Tom Lane wrote:
> 
> I took a quick look at the referenced Debian bug, and I'm in agreement
> with the "this is not a bug" position.  Although the complainant is of
> the opinion that djpeg should be able to read any JPEG file, that's
> utter nonsense.  It has never been intended to deal with CMYK data.
> The proposed patch involving somebody's hack-and-slash conversion to
> RGB just betrays complete ignorance of what CMYK is used for in the
> real world.  (I will note that I rejected similar patches back when

Here's what happens in the real world: on rare occasions, I encounter
jpeg files that I can't view because someone has put YCCK/CMYK in them.

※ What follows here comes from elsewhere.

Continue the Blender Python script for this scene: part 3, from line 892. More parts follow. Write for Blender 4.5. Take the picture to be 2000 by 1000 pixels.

I present you with a simplified version of the problem: forget djpeg;
ln -sf jpegtopnm /usr/bin/djpeg solved that. Now the only remaining
problem is that "xli *.jpg" randomly fails on a small percentage of
jpegs found in the wild. What's the correct solution to that?

xli is not going to have any information about the image except what it
gets from libjpeg. What should it display when libjpeg gives it CMYK
output? If I take the conversion formula from this proposed patch and put
it into xli instead, I'll have something satisfactory for the immediate
purpose. But putting the code in the library gives other programs the
opportunity to reuse it, and gives me identical results. How is that bad?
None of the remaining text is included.